— start of DATASET SECTION —

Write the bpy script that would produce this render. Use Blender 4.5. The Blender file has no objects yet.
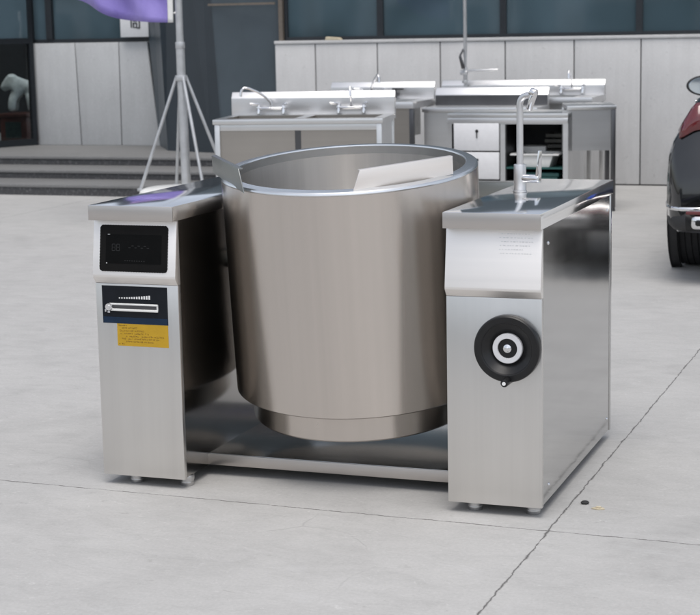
import bpy, bmesh, math, random
from mathutils import Vector, Matrix
random.seed(7)
sc = bpy.context.scene
COL = sc.collection
PI = math.pi

# ------------------------------------------------------------------ materials
MATS = {}
def newmat(name):
    m = bpy.data.materials.new(name); m.use_nodes = True
    nt = m.node_tree; b = nt.nodes['Principled BSDF']
    MATS[name] = m
    return m, nt, b
def N(nt, t, **k):
    n = nt.nodes.new(t)
    for a, v in k.items(): setattr(n, a, v)
    return n
def L(nt, a, b): nt.links.new(a, b)
def math_(nt, op, a, b=None, c=None, clamp=False):
    n = N(nt, 'ShaderNodeMath', operation=op); n.use_clamp = clamp
    for i, v in enumerate((a, b, c)):
        if v is None: continue
        if isinstance(v, (int, float)): n.inputs[i].default_value = v
        else: L(nt, v, n.inputs[i])
    return n.outputs[0]
def noise(nt, vec, scale, detail=4, rough=.55, dist=0):
    n = N(nt, 'ShaderNodeTexNoise'); n.inputs['Scale'].default_value = scale
    n.inputs['Detail'].default_value = detail; n.inputs['Roughness'].default_value = rough
    n.inputs['Distortion'].default_value = dist
    if vec is not None: L(nt, vec, n.inputs['Vector'])
    return n.outputs['Fac']
def ramp(nt, fac, stops):
    r = N(nt, 'ShaderNodeValToRGB'); L(nt, fac, r.inputs[0])
    e = r.color_ramp.elements
    while len(e) < len(stops): e.new(.5)
    for i, (p, c) in enumerate(stops):
        e[i].position = p
        e[i].color = (c, c, c, 1) if isinstance(c, (int, float)) else (*c, 1)
    return r.outputs[0]
def mix(nt, f, a, b, bt='MIX'):
    n = N(nt, 'ShaderNodeMix', data_type='RGBA', blend_type=bt)
    if isinstance(f, (int, float)): n.inputs[0].default_value = f
    else: L(nt, f, n.inputs[0])
    for i, v in ((6, a), (7, b)):
        if isinstance(v, tuple): n.inputs[i].default_value = (*v, 1)
        else: L(nt, v, n.inputs[i])
    return n.outputs[2]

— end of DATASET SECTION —

→ **REQUIRED TASK**
Could the lines from the top of the material through the line with "PI = math.pi" be repeated exactly, pictures left out?

→ **SOLUTION TO THE PROBLEM**
Write the bpy script that would produce this render. Use Blender 4.5. The Blender file has no objects yet.
import bpy, bmesh, math, random
from mathutils import Vector, Matrix
random.seed(7)
sc = bpy.context.scene
COL = sc.collection
PI = math.pi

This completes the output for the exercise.